[Your objective]: Begin at the first line below and copy each line exactly, ending with the line where "COL = SC.collection" appears.

↓↓↓

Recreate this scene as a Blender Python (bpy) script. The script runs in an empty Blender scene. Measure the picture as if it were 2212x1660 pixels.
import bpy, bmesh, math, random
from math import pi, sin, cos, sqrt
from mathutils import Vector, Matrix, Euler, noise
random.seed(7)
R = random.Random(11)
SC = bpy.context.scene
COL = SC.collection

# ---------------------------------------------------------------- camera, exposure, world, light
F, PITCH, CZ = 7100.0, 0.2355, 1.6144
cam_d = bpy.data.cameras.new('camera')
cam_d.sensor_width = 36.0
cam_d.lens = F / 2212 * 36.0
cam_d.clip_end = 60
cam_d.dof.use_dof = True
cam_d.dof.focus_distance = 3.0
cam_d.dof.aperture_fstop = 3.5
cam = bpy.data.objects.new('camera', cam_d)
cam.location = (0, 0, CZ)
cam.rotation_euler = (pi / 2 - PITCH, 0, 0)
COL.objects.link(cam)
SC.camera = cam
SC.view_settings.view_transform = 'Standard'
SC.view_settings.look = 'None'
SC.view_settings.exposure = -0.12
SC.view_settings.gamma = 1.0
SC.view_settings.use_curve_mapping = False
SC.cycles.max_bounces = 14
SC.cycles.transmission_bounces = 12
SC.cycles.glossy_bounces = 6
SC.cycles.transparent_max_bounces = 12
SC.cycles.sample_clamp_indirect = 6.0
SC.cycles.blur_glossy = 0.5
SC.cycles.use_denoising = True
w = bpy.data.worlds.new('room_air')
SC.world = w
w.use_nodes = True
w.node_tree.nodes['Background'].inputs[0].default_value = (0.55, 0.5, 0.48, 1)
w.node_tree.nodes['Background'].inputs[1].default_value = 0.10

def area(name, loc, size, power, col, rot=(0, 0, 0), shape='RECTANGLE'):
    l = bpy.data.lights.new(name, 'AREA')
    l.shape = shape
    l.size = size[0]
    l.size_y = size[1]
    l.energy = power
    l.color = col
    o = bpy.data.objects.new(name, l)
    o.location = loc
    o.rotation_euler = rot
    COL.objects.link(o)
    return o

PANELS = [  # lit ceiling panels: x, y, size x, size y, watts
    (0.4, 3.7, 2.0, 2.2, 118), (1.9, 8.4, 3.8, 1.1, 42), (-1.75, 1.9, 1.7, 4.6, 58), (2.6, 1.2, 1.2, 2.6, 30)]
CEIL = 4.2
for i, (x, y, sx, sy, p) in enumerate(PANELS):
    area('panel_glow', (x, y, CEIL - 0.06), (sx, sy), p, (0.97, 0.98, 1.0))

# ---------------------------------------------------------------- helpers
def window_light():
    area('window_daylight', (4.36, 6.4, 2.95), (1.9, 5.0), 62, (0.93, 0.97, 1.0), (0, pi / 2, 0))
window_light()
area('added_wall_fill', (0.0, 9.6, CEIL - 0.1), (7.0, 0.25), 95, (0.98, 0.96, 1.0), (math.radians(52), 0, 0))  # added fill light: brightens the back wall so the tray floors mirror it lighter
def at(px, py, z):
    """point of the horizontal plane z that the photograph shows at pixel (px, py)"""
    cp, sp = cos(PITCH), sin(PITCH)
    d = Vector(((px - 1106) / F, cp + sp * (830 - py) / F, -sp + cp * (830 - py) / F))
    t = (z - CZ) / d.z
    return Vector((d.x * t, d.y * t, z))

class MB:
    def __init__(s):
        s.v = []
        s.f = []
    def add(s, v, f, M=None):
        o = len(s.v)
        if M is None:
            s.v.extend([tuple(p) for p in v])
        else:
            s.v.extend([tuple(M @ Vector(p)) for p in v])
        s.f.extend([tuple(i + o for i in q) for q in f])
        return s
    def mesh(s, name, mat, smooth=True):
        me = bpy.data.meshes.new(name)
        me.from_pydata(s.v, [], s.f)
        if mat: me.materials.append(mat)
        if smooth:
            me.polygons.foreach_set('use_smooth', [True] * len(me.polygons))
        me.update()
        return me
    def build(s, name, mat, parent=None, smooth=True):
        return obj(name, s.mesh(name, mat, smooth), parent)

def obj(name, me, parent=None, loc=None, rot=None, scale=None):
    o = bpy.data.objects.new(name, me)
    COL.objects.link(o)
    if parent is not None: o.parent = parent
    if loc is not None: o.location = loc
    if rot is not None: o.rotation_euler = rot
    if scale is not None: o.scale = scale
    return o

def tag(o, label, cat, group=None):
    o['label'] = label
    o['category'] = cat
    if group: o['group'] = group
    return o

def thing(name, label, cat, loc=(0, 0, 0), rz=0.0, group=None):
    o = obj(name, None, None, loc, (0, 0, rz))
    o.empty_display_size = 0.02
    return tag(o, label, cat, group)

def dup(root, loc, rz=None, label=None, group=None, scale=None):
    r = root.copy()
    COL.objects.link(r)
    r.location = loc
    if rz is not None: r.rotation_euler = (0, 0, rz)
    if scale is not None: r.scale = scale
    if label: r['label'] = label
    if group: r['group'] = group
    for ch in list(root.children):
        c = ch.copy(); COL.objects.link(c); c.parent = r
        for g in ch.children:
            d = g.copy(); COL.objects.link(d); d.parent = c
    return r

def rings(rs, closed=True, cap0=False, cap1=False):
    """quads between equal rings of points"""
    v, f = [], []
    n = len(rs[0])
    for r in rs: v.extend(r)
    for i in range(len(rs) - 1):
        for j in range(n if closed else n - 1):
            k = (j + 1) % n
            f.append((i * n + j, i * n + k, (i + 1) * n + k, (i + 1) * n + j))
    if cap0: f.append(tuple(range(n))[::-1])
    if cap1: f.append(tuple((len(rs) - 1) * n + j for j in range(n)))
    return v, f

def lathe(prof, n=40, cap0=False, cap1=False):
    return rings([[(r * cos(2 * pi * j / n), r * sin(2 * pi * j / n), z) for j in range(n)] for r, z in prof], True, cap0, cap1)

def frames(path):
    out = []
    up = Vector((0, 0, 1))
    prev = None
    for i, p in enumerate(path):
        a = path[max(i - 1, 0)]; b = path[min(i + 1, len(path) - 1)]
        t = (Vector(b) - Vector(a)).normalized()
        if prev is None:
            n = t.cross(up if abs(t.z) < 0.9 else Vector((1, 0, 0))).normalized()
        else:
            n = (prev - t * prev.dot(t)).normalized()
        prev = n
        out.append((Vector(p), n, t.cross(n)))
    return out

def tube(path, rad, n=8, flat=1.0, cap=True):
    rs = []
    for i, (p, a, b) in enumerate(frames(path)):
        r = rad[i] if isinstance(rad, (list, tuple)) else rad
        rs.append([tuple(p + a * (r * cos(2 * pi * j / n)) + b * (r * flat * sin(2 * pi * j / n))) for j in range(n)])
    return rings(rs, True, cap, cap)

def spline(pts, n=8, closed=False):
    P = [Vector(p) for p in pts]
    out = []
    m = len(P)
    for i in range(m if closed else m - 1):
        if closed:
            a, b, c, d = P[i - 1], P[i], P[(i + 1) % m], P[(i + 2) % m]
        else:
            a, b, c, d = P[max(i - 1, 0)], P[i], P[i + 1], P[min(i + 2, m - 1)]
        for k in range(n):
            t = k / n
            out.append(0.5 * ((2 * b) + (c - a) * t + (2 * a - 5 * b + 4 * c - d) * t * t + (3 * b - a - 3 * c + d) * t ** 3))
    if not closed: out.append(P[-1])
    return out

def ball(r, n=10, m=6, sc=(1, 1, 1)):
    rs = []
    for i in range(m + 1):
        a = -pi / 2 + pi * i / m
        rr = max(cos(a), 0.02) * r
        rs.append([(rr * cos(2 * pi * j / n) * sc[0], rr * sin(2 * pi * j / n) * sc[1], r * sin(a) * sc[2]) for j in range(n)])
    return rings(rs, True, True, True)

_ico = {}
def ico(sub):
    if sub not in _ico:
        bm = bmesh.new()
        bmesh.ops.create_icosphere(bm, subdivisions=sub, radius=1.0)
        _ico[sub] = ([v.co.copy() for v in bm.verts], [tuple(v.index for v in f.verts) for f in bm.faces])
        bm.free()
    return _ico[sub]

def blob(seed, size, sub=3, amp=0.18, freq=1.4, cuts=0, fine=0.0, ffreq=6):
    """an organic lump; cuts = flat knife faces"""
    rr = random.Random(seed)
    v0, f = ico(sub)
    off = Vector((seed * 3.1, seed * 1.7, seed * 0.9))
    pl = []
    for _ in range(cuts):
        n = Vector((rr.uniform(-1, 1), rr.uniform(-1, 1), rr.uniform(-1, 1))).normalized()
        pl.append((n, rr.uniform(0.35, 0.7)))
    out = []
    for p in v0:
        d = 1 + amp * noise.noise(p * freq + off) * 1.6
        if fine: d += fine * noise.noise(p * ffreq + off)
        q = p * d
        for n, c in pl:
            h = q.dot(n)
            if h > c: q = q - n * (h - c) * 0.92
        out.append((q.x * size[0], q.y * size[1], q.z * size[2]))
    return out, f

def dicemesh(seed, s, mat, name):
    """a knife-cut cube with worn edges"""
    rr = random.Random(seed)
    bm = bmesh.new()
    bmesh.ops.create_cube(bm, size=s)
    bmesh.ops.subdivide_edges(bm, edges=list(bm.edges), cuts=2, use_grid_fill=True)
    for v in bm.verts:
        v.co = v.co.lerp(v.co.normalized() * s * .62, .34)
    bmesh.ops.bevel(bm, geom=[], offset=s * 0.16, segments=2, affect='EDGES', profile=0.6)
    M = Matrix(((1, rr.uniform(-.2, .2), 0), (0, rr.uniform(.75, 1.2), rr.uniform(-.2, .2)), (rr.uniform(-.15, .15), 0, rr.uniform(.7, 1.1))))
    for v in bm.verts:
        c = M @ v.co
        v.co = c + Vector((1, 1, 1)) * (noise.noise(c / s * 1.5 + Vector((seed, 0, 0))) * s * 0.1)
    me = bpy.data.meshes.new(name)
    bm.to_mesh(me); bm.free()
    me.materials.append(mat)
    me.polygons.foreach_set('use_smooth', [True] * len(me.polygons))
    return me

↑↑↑

[Task solution]:
Recreate this scene as a Blender Python (bpy) script. The script runs in an empty Blender scene. Measure the picture as if it were 2212x1660 pixels.
import bpy, bmesh, math, random
from math import pi, sin, cos, sqrt
from mathutils import Vector, Matrix, Euler, noise
random.seed(7)
R = random.Random(11)
SC = bpy.context.scene
COL = SC.collection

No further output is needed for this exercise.